Clinton Open to Revamp of CPI, Aide Says
WASHINGTON — President Clinton rejected a GOP proposal to recalibrate the consumer price index through an independent commission because he feared naming such a panel would actually set back the process of revising the politically sensitive measure, Treasury Secretary Robert E. Rubin said Sunday.
Appearing on NBC-TV’s “Meet the Press,” Rubin insisted that the Clinton administration was still open to revising the price index, which is used to calculate annual cost-of-living adjustments for such federal programs as Social Security.
But he argued that pursuing the changes through a high-profile commission, as Senate Majority Leader Trent Lott (R-Miss.) recently proposed, “could easily have created all sorts of politicization, which in turn could well have forced this issue off the table.”
Many congressional Republicans, and some centrist Democrats, contend that revising the index is essential to reaching a bipartisan agreement to balance the federal budget. Revising the index would save the government tens of billions of dollars by reducing the annual increase in payments to Social Security recipients and other federal beneficiaries. It would also increase tax revenues by having the effect of moving taxpayers into higher brackets more quickly.
A congressional commission chaired by Michael J. Boskin, former chief economic advisor to President Bush, concluded in December that the index overstated inflation by about one percentage point annually. But other economists disagree about the extent of the error--if any--and critics consider the drive to recalibrate the measure as a back-door attempt to cut benefits for the elderly and to raise taxes.
Administration officials have expressed general interest in revising the price index, but earlier this month, the president rejected Lott’s proposal to have a commission undertake the job. That decision bitterly disappointed Republicans, who claimed that the president had caved in to pressure from congressional liberals in his party and advocates for the elderly, who oppose reductions in the cost-of-living adjustments.
On Sunday, Clinton’s position also drew criticism from former Sen. Sam Nunn (D-Ga.), the newly installed chairman of an anti-deficit group known as the Concord Coalition.
“History will judge harshly President Clinton if he does not engage in an honest and candid way with the American people and the Congress on the whole question of long-term entitlements, including but not limited to the CPI,” Nunn said on “Meet the Press.”

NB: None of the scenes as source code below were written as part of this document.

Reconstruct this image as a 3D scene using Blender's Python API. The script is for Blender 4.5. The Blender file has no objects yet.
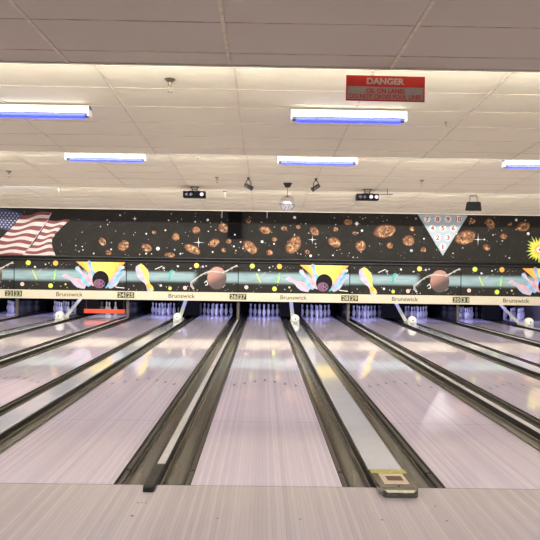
import bpy, math, random
from mathutils import Matrix, Vector
random.seed(7)
C = bpy.context.scene.collection
PI = math.pi

# ------------------------------------------------------------------ materials
def mat(name, col, rough=.5, metal=0., spec=.5, emis=None, es=0., var=.06, vscale=18., coat=0., bump=0., tc='Object', stretch=(1, 1, 1), alpha=None, trans=0.):
    m = bpy.data.materials.new(name); m.use_nodes = True
    nt = m.node_tree; n = nt.nodes; l = nt.links
    b = n['Principled BSDF']
    b.inputs['Roughness'].default_value = rough
    b.inputs['Metallic'].default_value = metal
    b.inputs['Specular IOR Level'].default_value = spec
    b.inputs['Coat Weight'].default_value = coat
    b.inputs['Coat Roughness'].default_value = .08
    b.inputs['Transmission Weight'].default_value = trans
    t = n.new('ShaderNodeTexCoord'); mp = n.new('ShaderNodeMapping'); mp.inputs['Scale'].default_value = stretch
    no = n.new('ShaderNodeTexNoise'); no.inputs['Scale'].default_value = vscale; no.inputs['Detail'].default_value = 4
    l.new(t.outputs[tc], mp.inputs[0]); l.new(mp.outputs[0], no.inputs['Vector'])
    r = n.new('ShaderNodeValToRGB')
    c = Vector(col)
    r.color_ramp.elements[0].position = .3; r.color_ramp.elements[1].position = .7
    r.color_ramp.elements[0].color = (*(c * (1 - var)), 1); r.color_ramp.elements[1].color = (*[min(1, x * (1 + var)) for x in c], 1)
    l.new(no.outputs['Fac'], r.inputs[0]); l.new(r.outputs[0], b.inputs['Base Color'])
    if bump:
        bp = n.new('ShaderNodeBump'); bp.inputs['Strength'].default_value = bump; bp.inputs['Distance'].default_value = .01
        l.new(no.outputs['Fac'], bp.inputs['Height']); l.new(bp.outputs[0], b.inputs['Normal'])
    if emis:
        b.inputs['Emission Color'].default_value = (*emis, 1); b.inputs['Emission Strength'].default_value = es
    return m

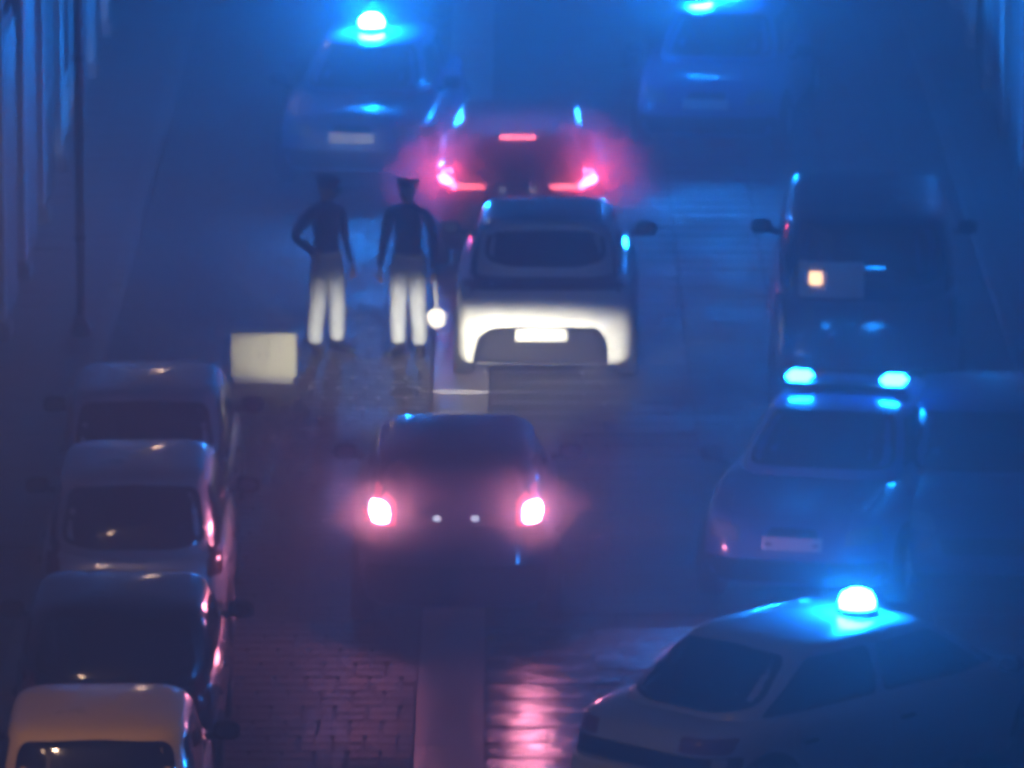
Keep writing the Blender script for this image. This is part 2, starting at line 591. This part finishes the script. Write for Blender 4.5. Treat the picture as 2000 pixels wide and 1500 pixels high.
while y < 106:
    d = 0.5
    # strip stones
    if row % 2 == 0:
        lay((X0 + X1) / 2, y + .5, X1 - X0, 1.0, M['strip'], zoff=0.0, near=y < 62)
    # right: wide transverse slabs
    x = X1
    ws = [1.1, 0.86, 0.9, 0.92, 0.84, 0.66]
    if row % 2:
        ws = [0.9, 1.05] + ws[2:] + [0.26]
    for w in ws:
        x2 = min(x + w, KR)
        if x2 - x > .1:
            lay((x + x2) / 2, y + d / 2, x2 - x, d, M['stone'], near=(51 < y < 63 and x < 1.6))
        x = x2
    # left: smaller setts, two courses per row
    for c in range(2):
        x = X0
        k = 0
        while x > KL + .02:
            w = 0.26 if (k or (row + c) % 2) else 0.13
            x2 = max(x - w, KL)
            if x - x2 > .05:
                lay((x + x2) / 2, y + .125 + .25 * c, x - x2, .25, M['stone2'], near=(51 < y < 58 and x > -2.1))
            x = x2
            k += 1
    y += d
    row += 1
so_ = obj('paving_stones', rest, M['asphalt'], road)
so_['kind'] = 'stuff'
so_ = obj('strip_stones', rest_strip, M['strip'], road)
so_['kind'] = 'stuff'

# ------------------------------------------------------------------ buildings
def building(nm, label, x, out, y0, y1, h, mwall, bays, depth=8.0):
    """x: facade plane, out: +1 if the street lies towards +x"""
    t = thing(nm, label, 'building', (x, (y0 + y1) / 2, 0))
    oy = -(y0 + y1) / 2
    def bx(bm_, a, b, c0, c1, z0, z1, bev=0):
        xs = sorted((a * out, b * out))
        return box(bm_, xs[0], xs[1], c0 + oy, c1 + oy, z0, z1, bev)
    b = NB()
    bx(b, -depth, 0, y0, y1, 0, h)
    obj('wall', b, mwall, t)
    b = NB()
    bx(b, -depth - .2, .35, y0 - .2, y1 + .2, h + .002, h + .25, .03)
    obj('roof', b, M['tile'], t)
    b = NB()
    bx(b, -.05, .07, y0 + .01, y1 - .01, -.02, .55, .02)
    obj('plinth', b, M['pilaster'], t)
    b = NB()
    bx(b, -.05, .14, y0 + .01, y1 - .01, 3.7, 3.95, .03)
    obj('cornice', b, M['pilaster'], t)
    y = y0 + .6
    i = 0
    while y + 3.2 < y1:
        b = NB()
        bx(b, -.05, .16, y, y + .5, .01, 3.69, .02)
        p = obj('pilaster', b, M['pilaster'], t)
        b = NB()
        bx(b, -.05, .21, y - .05, y + .55, .0, .32, .03)
        obj('pilaster_base', b, M['kerb'], p)
        kind = bays[i % len(bays)]
        ya, yb = y + .75, y + 2.75
        if kind == 'shutter':
            b = NB()
            bx(b, -.06, .09, ya - .1, yb + .1, .0, 3.1, .015)
            f = obj('shutter_frame', b, M['pilaster'], t)
            b = NB()
            z = .12
            while z < 2.95:
                bx(b, .0, .125, ya, yb, z, z + .085, .02)
                z += .1
            obj('shutter', b, M['shutter'], f)
        elif kind == 'door':
            b = NB()
            bx(b, -.06, .1, ya + .2, yb - .2, .0, 3.0, .02)
            f = obj('door_frame', b, M['pilaster'], t)
            for c0, c1 in ((ya + .32, (ya + yb) / 2 - .01), ((ya + yb) / 2 + .01, yb - .32)):
                b = NB()
                bx(b, .0, .125, c0, c1, .08, 2.8, .01)
                bx(b, .0, .14, c0 + .12, c1 - .12, .3, 1.2, .01)
                bx(b, .0, .14, c0 + .12, c1 - .12, 1.4, 2.6, .01)
                obj('door', b, M['door'], f)
        else:
            b = NB()
            bx(b, -.06, .09, ya, yb, .8, 3.0, .02)
            f = obj('window', b, M['pilaster'], t)
            b = NB()
            bx(b, -.02, .11, ya + .14, (ya + yb) / 2 - .05, .94, 2.86)
            bx(b, -.02, .11, (ya + yb) / 2 + .05, yb - .14, .94, 2.86)
            obj('pane', b, M['winglass'], f)
        # storeys above
        for zf in (4.6, 7.7):
            if zf + 2 < h:
                b = NB()
                bx(b, -.06, .09, ya + .35, yb - .35, zf, zf + 1.8, .02)
                f = obj('window', b, M['pilaster'], t)
                b = NB()
                bx(b, -.02, .11, ya + .47, yb - .47, zf + .12, zf + 1.68)
                obj('pane', b, M['winglass'], f)
        y += 3.3
        i += 1
    return t
building('street_building', 'tall plastered building with stone pilasters along the left pavement', -5.2, 1, 38, 108, 11.5, M['plaster'],
         ['shutter', 'door', 'window', 'shutter'])
building('street_building', 'pale building with stone pilasters and metal shutters along the right pavement', 5.8, -1, 70, 112, 11.0, M['plaster2'],
         ['shutter', 'shutter', 'door', 'window'])

# drainpipe beside the left wall
t = thing('downpipe', 'thin pale downpipe standing on the left pavement beside the building', 'pipe', (-4.3, 75.2, 0.1))
b = NB(); tube(b, (0, 0, 0.0), (0, 0, 7.5), .045, .045, 14)
obj('pipe', b, M['zinc'], t, True)
for z in (1.0, 2.8, 4.6):
    b = NB(); lathe(b, [(.06, z), (.06, z + .06)], 'Z', 16)
    obj('collar', b, M['iron'], t, True)
b = NB(); lathe(b, [(.11, 0), (.11, .05), (.06, .25)], 'Z', 16)
obj('base', b, M['iron'], t, True)

# wall lamps above the parked row
def wall_lamp(x, y, z, label, power, deep):
    t = thing('street_lamp', label, 'street lamp', (x, y, z), 0, 'warm lamps on brackets above the left pavement')
    b = NB(); path_tube(b, [(-1.0, 0, .2), (-.5, 0, .42), (0, 0, .34)], .03)
    obj('bracket', b, M['iron'], t, True)
    b = NB(); lathe(b, [(.04, .40), (.10, .34), (.21, .22), (.23, -.09 if deep else .16), (.215, -.09 if deep else .16), (.19, .2), (.05, .3)], 'Z', 24)
    obj('lamp_shade', b, M['iron'], t, True)
    b = NB(); lathe(b, [(.05, .10), (.12, .07), (.13, .02), (.08, -.05), (.02, -.07)], 'Z', 20)
    m = glow('street_bulb', (1.0, 0.62, 0.40), power)
    obj('bulb', b, m, t, True)
wall_lamp(-4.1, 92, 5.6, 'far warm street lamp on a bracket of the left building', 260, False)
wall_lamp(-4.3, 49, 7.5, 'near warm street lamp on a bracket above the parked cars', 1900, True)

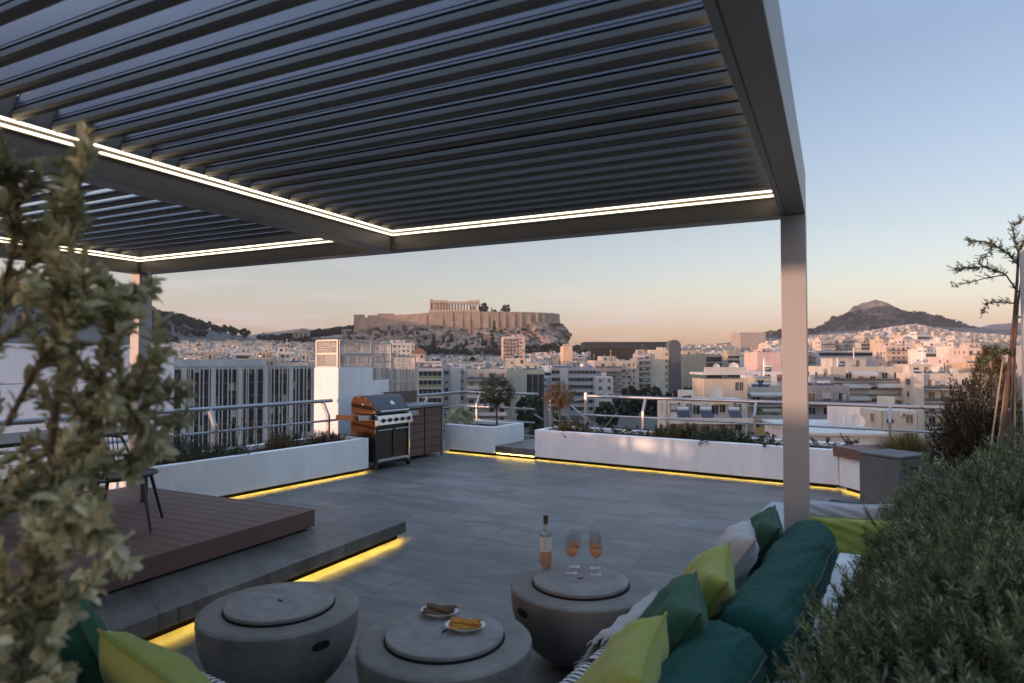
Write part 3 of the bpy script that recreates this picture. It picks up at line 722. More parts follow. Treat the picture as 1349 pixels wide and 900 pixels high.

Rubin praised Lott’s plan for a commission as “constructive,” but he said the administration had concluded the idea would draw so much political fire that it could result in “poisoning the well” for any changes in the inflation index.
Rubin said the administration was still committed to “the most accurate possible measure of inflation,” but he offered no specifics on how, or when, the president might propose to revise the price index.